[SHORT EXERCISE]
Copy exactly the lines from the start of the data below through the one that carries "SC.camera = camo", and only those.

[begin DATA LINES]

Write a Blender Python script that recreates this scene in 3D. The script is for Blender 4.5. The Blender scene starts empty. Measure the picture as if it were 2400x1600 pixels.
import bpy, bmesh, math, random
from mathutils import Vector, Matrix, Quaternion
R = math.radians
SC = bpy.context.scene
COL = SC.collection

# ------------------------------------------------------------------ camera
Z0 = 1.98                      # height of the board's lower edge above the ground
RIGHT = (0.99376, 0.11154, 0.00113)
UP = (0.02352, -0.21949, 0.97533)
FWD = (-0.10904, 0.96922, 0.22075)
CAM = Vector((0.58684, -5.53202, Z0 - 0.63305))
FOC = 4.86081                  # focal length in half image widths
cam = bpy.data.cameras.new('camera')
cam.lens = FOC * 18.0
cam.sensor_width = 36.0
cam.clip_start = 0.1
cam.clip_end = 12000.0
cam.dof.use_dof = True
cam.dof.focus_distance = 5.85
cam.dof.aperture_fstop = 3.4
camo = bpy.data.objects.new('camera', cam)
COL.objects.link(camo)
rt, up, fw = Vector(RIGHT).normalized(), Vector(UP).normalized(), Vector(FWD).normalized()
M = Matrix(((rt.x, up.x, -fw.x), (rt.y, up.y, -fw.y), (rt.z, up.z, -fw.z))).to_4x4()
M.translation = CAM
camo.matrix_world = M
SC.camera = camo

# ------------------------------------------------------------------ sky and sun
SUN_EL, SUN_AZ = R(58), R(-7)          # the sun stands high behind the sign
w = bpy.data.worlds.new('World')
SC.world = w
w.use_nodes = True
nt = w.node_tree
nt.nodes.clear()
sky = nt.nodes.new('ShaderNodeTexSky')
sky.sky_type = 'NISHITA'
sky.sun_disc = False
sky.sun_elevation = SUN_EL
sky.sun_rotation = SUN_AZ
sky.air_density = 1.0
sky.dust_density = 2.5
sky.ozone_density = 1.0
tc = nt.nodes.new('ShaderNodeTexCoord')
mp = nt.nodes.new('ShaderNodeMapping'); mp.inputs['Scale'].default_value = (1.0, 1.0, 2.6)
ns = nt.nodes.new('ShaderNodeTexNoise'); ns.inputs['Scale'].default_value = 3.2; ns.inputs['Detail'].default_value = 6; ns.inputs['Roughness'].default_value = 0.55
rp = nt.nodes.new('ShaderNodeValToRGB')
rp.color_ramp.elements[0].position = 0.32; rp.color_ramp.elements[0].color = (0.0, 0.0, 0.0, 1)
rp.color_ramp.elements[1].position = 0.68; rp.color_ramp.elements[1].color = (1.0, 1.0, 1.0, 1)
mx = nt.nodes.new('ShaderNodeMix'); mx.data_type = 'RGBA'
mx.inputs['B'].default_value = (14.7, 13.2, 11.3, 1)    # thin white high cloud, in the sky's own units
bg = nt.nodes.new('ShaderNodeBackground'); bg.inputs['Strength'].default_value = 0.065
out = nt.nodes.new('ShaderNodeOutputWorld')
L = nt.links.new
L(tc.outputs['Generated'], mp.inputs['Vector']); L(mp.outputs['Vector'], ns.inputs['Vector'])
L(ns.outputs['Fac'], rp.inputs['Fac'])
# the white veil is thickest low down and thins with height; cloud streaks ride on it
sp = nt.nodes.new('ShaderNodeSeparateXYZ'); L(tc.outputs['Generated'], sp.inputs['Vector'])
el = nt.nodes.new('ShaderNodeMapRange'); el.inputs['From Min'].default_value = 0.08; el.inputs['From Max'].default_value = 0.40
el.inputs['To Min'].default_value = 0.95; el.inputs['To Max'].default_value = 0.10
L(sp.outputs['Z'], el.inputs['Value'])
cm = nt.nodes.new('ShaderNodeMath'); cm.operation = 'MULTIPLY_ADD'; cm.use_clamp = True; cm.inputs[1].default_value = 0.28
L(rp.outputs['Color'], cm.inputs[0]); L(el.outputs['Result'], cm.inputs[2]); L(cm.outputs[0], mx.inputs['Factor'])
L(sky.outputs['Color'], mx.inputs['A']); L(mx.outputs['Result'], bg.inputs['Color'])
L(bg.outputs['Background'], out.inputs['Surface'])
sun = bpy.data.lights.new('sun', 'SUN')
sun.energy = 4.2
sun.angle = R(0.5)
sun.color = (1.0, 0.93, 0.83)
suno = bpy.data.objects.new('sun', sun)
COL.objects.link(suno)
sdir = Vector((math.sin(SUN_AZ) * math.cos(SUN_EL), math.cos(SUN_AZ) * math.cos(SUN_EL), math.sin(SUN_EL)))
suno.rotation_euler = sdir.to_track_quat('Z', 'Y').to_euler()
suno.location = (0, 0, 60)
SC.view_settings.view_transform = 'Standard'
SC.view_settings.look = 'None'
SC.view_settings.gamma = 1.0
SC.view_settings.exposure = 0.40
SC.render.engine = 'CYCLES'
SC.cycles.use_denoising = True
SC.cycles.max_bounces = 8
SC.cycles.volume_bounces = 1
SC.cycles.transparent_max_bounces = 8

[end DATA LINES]

[SOLUTION BELOW]
Write a Blender Python script that recreates this scene in 3D. The script is for Blender 4.5. The Blender scene starts empty. Measure the picture as if it were 2400x1600 pixels.
import bpy, bmesh, math, random
from mathutils import Vector, Matrix, Quaternion
R = math.radians
SC = bpy.context.scene
COL = SC.collection

# ------------------------------------------------------------------ camera
Z0 = 1.98                      # height of the board's lower edge above the ground
RIGHT = (0.99376, 0.11154, 0.00113)
UP = (0.02352, -0.21949, 0.97533)
FWD = (-0.10904, 0.96922, 0.22075)
CAM = Vector((0.58684, -5.53202, Z0 - 0.63305))
FOC = 4.86081                  # focal length in half image widths
cam = bpy.data.cameras.new('camera')
cam.lens = FOC * 18.0
cam.sensor_width = 36.0
cam.clip_start = 0.1
cam.clip_end = 12000.0
cam.dof.use_dof = True
cam.dof.focus_distance = 5.85
cam.dof.aperture_fstop = 3.4
camo = bpy.data.objects.new('camera', cam)
COL.objects.link(camo)
rt, up, fw = Vector(RIGHT).normalized(), Vector(UP).normalized(), Vector(FWD).normalized()
M = Matrix(((rt.x, up.x, -fw.x), (rt.y, up.y, -fw.y), (rt.z, up.z, -fw.z))).to_4x4()
M.translation = CAM
camo.matrix_world = M
SC.camera = camo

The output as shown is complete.